Schillernde Faschismusbegriffe und der »Infokampf«
Differenzierungen scheinen auch anderen Teilnehmenden lästig. Insbesondere der Faschismus dient von den Faschisten in der Ukraine bis hin zum »EU-Faschismus« (auf einem Transparent) oft schillernd als Referenz. Ein Sprecher bittet darum, auf der nächsten Kundgebung einen »Staatsrechtler« zu befragen, was Faschismus denn exakt meine – als ob es keine Bibliotheken etc. gibt. Zudem konterkariert dieser Vorschlag die häufig geäußerte Aufforderung zu mehr Selbstbildung. Einige Redebeiträge thematisieren direkt den Ukraine-Konflikt, insbesondere die gewalttätigen Auseinandersetzungen in Odessa. An der berechtigten, aber totalisierenden Kritik an den deutschen Medien kommt man wieder nicht vorbei. Ein Sprecher immerhin gibt zu, seine Ausführungen zu den »tatsächlichen« Ereignissen in der Ukraine großteils auch nur vom Hörensagen von dort lebenden Freunden und Verwandten zu haben. Viele Meinungsbeiträge hingegen gerieren sich als wahre Einsichten, von denen die »TV-Verblödung« und gesteuerte Massenmedien nicht berichten würden. Die »Tagesschau« vergleicht einer mit der »Aktuellen Kamera«. Erfolgreich Bingo spielen kann man auf der Veranstaltung unter anderem mit den Worten »Wahrheit« und »Menschen«, »Geld« und »Zins«, »Volk« und »System«. Mehrfach fällt die Vokabel »Informationskampf«, den es zu kämpfen gilt; die sprachliche Nähe zur verschwörungstheoretischen »Infokrieger« oder Truther-Szene ist sicher kein Zufall. Reichlich musikalische Einlagen steuern der aus Österreich angereiste, selbst erklärte Truth-Rapper Kilez More mit Partnerin und der Leipziger Folk-Musiker Neo Kaliske bei. Zwischendurch fasst man sich mal an den Händen und startet ein Adressen-Wichteln, damit sich die Teilnehmenden auch außerhalb von Demo und Facebook mal kennenlernen können.

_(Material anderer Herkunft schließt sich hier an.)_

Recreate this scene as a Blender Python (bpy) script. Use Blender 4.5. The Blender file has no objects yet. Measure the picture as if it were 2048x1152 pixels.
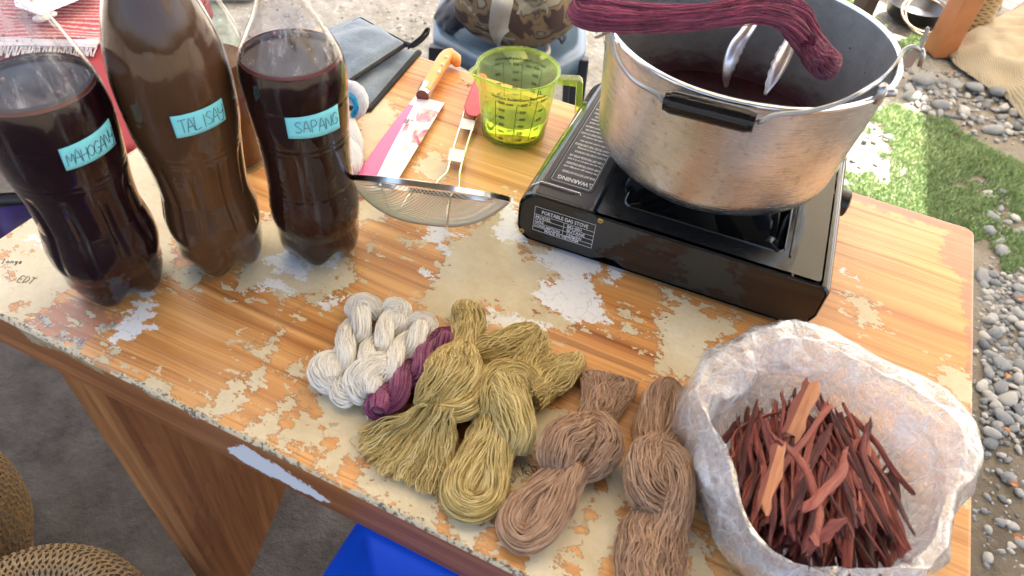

Krude geht es am offenen Mikro zu. Die »Grauen Herren« aus dem Roman »Momo« werden als Zeitdiebe heranzitiert, die dem Individuum keine Chance lassen, sich eine eigene Meinung zu bilden. Die USA werden kritisiert, weil sie nach 1945 auch mit Altnazis paktierten – ohne die Befreiung durch unter anderem die US-Armee überhaupt zu erwähnen. Mit »Die Kirche ist schlimmer als das Judentum« redet sich jemand vom Antisemitismus-Etikett frei, wirft noch die Worte »Holokratie« und »Schuhmannfrequenz« in den Raum, um dann zu betonen: »Mit Politik will ich gar nichts zu tun haben!« Warum er dann auf einer politischen Veranstaltung spricht, erklärt er nicht. Damit trifft er den Gesamtcharakter der dreistündigen Veranstaltung allerdings ganz gut. Wie schon auf den Mahnwachen der vergangenen Wochen fehlt jede Idee von Politik und dem Politischen. Erneut wird eine naive wie leere Idee von Frieden beschworen, ohne präzise zu werden. Zentralafrika oder Syrien spielen zum Beispiel gar keine Rolle, vielleicht werden die Menschen dort stillschweigend mitgedacht. »Kommt zu den Montagsdemos!«, lautet also auch weiterhin der konkreteste praktische Vorschlag auf der Leipziger Kundgebung. Das ist, bei aller nachvollziehbaren Empörung, nicht viel.